A: Gulen won a following while employed as an imam, or preacher, by the Turkish state. He persuaded businessmen to set up dormitories for needy students, according to a 2008 biography by journalist Faruk Mercan. Those later turned into schools that form a key part of his organization, called Hizmet or “the service,” helping to train teachers and volunteers for colleges run by the group around the world, according to the book.

Gulen left Turkey in 1999 after tapes that showed him telling followers to infiltrate government institutions were broadcast on television. A year later, he was charged with forming a terrorist group to undermine the secular state. He was acquitted by the top appeals court in 2008. Gulen hasn’t set foot in his homeland this millennium and is thought to be in poor health, suffering from diabetes. Erdogan has been pressing heads of state to shut down Gulen schools overseas.

Q: Weren’t Gulen and Erdogan once friends?

A: Gulen was once an ally in Erdogan’s efforts to give Islam a greater role in Turkish public life and curb the power of the secular army. His followers were heavily represented in the police and justice systems. But tensions developed over the years and they became sworn enemies in 2013, when the government charged him of orchestrating a corruption probe targeting Erdogan’s family, Cabinet ministers and leading businessmen. The graft allegations were eventually thrown out when the government dismissed police and prosecutors working on the case.

Their bitter feud has only escalated since then. The Turkish government in April seized control of the country’s best-selling newspaper Zaman, which had links to Gulen and had become a fierce opponent of Erdogan’s rule, especially as he moved to concentrate power in an executive presidency. In 2015, a court in Istanbul ordered a management takeover at companies owned by Kaynak Holding on suspicion it aided the cleric’s followers.

Q: Has Gulen reacted to the coup bid?

A: Gulen’s Alliance for Shared Values group was swift to join those rejecting the coup attempt. “We condemn any military intervention in domestic politics of Turkey,” it said in a statement on its website.

That hasn’t placated Turkish authorities. While the government has so far furnished no evidence to back its claim Gulen had a hand in the plot, a senior Turkish official, requesting anonymity to discuss the investigation, said authorities had “strong evidence linking the failed coup’s leaders to the Gulen movement.”

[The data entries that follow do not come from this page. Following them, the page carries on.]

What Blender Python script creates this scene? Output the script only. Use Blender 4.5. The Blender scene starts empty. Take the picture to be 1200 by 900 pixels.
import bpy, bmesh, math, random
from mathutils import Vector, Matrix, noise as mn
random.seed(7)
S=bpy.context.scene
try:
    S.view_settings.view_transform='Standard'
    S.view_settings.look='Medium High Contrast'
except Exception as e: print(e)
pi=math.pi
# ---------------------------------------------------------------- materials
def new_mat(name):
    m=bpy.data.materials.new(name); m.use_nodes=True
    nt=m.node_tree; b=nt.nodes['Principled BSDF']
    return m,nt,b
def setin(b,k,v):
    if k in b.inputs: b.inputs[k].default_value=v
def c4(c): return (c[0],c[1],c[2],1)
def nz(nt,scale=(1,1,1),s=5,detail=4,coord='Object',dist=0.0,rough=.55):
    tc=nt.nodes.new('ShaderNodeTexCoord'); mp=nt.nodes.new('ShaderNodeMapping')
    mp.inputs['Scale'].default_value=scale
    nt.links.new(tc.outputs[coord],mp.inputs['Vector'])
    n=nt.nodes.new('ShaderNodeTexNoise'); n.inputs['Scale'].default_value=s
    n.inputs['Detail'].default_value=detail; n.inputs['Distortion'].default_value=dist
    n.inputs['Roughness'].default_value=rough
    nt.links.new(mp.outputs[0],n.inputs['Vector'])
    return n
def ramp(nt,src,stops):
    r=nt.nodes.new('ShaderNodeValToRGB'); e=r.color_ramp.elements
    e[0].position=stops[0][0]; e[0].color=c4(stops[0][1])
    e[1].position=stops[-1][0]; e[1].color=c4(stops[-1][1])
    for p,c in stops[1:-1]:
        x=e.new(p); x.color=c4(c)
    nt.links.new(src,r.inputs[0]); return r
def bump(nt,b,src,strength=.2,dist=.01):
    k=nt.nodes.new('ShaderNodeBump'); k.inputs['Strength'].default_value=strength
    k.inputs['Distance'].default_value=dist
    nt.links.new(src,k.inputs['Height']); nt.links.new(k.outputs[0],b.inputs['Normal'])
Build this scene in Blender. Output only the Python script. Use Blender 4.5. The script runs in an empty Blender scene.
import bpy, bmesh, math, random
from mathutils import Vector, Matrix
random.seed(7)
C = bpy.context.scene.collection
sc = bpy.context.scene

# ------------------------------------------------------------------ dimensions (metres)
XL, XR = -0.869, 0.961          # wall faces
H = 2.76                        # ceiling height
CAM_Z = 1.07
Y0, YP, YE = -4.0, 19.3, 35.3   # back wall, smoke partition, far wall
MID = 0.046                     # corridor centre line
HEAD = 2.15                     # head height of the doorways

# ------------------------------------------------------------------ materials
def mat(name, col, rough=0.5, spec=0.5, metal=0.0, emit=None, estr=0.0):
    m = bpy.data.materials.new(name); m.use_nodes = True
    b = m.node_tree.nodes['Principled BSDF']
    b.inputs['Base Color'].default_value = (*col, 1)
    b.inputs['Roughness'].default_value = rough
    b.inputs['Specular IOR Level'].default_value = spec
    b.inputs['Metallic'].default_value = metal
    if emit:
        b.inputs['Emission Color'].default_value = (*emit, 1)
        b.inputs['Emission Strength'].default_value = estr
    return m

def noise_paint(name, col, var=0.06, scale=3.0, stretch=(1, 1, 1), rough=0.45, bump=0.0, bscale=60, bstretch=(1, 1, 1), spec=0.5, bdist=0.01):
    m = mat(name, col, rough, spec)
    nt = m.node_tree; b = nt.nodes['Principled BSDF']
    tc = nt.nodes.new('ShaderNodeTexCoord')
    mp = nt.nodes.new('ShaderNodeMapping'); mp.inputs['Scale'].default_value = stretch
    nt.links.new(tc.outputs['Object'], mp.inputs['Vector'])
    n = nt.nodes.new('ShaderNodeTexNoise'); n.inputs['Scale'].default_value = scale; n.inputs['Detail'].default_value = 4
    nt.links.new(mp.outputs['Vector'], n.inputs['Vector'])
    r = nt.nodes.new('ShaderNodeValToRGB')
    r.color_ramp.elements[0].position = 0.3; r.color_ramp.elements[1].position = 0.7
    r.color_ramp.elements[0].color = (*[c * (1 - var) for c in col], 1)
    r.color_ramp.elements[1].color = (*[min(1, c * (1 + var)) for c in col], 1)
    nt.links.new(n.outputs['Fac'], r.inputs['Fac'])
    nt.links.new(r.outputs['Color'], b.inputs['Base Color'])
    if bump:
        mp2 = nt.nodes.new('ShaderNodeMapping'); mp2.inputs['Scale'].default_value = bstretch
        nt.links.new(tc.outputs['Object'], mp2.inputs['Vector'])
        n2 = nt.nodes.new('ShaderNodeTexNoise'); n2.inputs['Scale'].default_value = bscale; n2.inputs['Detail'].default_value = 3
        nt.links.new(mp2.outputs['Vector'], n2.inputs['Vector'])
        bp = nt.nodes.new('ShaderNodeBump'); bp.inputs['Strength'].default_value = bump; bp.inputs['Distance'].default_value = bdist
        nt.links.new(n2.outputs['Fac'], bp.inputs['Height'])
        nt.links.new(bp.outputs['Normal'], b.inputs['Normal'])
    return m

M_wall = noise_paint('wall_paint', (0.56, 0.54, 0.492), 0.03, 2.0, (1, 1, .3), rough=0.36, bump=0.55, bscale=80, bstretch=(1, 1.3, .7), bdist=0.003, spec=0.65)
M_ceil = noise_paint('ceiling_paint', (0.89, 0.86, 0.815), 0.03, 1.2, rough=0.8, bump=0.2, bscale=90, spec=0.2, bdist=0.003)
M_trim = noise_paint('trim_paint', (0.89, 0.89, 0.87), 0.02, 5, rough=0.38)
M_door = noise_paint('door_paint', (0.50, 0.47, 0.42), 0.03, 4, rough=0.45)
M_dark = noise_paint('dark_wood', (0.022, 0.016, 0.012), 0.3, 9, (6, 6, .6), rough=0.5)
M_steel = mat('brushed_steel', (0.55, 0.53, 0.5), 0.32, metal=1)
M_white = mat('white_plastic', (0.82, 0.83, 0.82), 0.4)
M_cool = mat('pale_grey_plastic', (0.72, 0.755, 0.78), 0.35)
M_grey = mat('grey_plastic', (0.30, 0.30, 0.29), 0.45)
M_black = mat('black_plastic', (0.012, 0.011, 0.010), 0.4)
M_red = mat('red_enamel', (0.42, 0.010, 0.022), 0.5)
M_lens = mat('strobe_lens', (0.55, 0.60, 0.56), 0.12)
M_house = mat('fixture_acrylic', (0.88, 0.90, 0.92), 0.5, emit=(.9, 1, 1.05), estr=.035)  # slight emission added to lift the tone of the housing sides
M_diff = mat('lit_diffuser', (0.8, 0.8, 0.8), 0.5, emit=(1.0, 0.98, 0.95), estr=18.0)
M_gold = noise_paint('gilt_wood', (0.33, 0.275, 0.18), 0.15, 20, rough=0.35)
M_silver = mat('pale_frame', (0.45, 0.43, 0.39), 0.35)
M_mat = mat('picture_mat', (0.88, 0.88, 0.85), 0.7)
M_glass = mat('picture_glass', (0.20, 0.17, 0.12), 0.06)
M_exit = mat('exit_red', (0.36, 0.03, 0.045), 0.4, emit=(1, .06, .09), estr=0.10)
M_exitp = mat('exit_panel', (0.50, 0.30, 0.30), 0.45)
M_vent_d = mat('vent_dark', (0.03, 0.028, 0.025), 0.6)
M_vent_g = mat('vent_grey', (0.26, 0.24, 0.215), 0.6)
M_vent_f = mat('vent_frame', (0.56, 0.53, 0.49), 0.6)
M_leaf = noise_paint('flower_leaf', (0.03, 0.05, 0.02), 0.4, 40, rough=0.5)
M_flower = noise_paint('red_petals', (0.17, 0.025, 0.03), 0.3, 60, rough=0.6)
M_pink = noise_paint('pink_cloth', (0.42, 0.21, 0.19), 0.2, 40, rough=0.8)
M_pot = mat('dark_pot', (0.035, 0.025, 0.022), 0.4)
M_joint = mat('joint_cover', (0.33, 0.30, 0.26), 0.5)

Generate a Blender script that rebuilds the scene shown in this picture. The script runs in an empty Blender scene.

Erodgan said that the cleric’s followers “will pay a heavy price for their treason.” Prime Minister Binali Yildirim branded Gulen a “gang leader” during a press conference in Ankara, while deputy premier Nurettin Canikli said the government would ramp up its purge of Gulenists within government positions. “Even if they went into the tiniest veins of the state, they will be purged,” he told the pro-government A Haber TV.